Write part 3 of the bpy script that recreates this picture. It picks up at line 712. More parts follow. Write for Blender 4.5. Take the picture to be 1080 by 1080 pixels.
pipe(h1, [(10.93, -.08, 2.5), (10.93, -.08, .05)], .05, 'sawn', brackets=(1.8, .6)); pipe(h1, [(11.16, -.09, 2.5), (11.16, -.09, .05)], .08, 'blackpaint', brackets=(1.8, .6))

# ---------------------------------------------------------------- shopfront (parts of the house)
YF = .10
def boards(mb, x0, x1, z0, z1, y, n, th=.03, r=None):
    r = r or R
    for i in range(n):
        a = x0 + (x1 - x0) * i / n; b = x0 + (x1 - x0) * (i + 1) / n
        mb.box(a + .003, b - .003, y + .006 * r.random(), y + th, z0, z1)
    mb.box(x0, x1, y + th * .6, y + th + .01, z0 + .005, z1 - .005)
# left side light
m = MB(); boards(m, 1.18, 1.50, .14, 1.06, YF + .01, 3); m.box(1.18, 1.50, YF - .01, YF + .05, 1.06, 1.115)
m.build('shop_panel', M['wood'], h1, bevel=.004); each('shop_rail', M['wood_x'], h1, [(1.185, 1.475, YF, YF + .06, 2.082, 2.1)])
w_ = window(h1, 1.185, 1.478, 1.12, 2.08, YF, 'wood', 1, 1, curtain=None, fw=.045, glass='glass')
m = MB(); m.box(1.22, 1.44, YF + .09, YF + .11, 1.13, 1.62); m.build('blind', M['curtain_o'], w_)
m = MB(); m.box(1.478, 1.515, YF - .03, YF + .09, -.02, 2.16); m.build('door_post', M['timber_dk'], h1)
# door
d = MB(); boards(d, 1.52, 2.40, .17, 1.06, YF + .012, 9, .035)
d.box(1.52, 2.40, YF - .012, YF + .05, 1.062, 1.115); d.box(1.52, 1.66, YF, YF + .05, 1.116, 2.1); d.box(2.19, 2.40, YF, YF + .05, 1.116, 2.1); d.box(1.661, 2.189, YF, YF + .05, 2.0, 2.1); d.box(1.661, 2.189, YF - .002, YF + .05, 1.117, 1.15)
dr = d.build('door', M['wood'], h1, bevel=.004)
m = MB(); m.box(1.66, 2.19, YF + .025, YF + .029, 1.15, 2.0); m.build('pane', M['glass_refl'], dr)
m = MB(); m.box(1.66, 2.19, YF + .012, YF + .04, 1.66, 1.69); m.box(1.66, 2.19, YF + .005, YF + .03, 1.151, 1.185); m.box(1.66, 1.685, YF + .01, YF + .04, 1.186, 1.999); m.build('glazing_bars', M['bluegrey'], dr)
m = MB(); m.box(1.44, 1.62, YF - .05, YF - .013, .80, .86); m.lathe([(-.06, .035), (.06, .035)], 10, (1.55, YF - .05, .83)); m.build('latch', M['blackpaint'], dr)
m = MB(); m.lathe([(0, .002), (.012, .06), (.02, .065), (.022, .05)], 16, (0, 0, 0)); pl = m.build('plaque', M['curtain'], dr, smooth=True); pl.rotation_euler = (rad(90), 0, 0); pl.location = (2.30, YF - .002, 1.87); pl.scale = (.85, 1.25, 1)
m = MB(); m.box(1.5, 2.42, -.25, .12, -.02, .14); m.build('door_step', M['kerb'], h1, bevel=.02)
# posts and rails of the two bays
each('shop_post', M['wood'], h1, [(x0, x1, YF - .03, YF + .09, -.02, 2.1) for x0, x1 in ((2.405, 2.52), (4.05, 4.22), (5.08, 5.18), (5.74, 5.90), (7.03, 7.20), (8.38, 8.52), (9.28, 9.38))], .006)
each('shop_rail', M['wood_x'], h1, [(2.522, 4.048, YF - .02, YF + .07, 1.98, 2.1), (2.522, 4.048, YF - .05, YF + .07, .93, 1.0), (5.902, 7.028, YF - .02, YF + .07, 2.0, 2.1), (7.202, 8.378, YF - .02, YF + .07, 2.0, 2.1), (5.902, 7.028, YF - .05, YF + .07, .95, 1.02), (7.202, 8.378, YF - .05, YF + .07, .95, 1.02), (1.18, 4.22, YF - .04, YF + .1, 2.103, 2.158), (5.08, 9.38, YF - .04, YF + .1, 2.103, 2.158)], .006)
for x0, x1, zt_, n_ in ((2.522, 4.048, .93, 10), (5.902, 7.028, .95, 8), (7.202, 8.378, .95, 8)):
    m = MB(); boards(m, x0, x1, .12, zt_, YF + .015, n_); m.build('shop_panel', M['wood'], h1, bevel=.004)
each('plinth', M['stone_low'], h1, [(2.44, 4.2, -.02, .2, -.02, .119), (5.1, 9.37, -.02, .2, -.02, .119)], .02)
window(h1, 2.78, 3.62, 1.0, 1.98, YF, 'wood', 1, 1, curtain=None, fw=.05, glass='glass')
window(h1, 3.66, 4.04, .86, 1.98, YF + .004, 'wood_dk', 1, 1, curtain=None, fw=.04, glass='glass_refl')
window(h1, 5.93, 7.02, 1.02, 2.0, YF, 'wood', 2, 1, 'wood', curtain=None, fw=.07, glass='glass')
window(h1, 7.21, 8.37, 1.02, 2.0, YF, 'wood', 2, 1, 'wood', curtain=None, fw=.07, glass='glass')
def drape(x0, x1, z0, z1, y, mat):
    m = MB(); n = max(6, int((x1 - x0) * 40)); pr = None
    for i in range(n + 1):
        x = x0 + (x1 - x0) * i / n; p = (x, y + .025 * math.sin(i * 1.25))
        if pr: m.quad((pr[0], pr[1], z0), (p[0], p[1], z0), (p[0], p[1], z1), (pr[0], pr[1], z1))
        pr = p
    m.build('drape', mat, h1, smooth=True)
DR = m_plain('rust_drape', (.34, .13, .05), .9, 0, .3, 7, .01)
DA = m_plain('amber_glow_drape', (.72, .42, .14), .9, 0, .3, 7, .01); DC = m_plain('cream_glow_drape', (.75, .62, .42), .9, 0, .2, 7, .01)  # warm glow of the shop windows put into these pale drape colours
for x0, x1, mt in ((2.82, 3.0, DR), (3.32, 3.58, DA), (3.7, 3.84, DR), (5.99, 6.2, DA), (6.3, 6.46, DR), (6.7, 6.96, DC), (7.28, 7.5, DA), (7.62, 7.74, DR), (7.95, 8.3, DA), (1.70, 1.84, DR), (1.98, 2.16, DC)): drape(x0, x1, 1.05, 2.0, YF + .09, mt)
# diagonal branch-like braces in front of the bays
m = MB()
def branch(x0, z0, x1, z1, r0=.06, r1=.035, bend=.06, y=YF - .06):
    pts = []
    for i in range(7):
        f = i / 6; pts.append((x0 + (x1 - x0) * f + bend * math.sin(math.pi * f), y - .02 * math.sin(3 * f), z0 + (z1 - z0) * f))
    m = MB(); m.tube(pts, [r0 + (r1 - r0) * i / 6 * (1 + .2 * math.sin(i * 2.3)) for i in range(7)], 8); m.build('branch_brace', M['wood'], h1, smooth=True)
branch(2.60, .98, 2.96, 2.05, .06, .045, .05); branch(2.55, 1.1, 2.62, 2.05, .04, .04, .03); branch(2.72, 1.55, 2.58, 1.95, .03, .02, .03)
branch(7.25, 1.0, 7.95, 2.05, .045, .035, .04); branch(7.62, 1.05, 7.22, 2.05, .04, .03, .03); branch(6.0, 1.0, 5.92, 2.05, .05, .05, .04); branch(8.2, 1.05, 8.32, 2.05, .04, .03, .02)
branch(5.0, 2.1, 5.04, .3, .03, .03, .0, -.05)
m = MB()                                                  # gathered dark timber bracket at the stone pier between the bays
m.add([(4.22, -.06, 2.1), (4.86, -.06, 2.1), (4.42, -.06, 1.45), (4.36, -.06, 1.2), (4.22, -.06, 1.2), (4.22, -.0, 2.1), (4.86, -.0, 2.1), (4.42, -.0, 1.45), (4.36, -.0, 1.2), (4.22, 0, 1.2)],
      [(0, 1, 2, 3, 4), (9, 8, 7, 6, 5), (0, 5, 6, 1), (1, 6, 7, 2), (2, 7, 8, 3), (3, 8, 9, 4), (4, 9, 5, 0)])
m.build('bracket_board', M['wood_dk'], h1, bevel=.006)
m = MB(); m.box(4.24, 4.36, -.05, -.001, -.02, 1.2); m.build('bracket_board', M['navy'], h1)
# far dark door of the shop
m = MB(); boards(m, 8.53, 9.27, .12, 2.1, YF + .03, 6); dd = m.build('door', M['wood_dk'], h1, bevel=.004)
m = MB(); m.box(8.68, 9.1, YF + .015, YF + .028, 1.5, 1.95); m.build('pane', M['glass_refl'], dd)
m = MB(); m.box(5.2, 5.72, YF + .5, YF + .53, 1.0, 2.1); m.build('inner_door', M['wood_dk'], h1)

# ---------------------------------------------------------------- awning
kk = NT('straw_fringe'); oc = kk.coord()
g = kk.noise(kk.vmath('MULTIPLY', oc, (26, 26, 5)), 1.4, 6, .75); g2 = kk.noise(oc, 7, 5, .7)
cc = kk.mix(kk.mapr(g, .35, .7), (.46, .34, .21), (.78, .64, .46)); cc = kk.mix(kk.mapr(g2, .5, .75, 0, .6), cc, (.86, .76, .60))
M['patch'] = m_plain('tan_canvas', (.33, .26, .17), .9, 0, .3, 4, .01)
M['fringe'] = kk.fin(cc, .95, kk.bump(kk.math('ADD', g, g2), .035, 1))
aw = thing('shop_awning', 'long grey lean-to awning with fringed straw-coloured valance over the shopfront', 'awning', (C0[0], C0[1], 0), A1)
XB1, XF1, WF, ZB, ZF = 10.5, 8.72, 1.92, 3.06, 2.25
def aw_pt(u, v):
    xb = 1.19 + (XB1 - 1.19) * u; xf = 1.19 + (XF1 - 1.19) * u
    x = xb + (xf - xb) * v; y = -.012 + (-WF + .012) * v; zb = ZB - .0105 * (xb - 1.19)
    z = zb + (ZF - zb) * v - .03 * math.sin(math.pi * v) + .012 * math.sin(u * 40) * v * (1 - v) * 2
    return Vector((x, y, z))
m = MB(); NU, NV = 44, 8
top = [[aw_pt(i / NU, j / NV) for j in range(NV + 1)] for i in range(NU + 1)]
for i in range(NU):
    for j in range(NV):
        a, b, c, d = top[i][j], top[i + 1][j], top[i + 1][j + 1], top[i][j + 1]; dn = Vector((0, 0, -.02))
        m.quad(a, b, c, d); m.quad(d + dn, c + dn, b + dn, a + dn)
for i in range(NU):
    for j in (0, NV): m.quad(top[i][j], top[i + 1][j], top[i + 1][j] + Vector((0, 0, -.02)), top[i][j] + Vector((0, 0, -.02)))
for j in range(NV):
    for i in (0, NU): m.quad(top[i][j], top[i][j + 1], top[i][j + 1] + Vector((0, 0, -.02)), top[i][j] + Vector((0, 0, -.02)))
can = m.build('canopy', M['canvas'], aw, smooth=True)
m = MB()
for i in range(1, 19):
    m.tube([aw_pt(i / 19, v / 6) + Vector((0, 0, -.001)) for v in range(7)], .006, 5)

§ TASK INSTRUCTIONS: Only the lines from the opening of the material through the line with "-.09, .05)], .08, 'blackpaint', brackets=(1.8, .6))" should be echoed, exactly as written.

§ CORRECT RESULT:
Write part 3 of the bpy script that recreates this picture. It picks up at line 712. More parts follow. Write for Blender 4.5. Take the picture to be 1080 by 1080 pixels.
pipe(h1, [(10.93, -.08, 2.5), (10.93, -.08, .05)], .05, 'sawn', brackets=(1.8, .6)); pipe(h1, [(11.16, -.09, 2.5), (11.16, -.09, .05)], .08, 'blackpaint', brackets=(1.8, .6))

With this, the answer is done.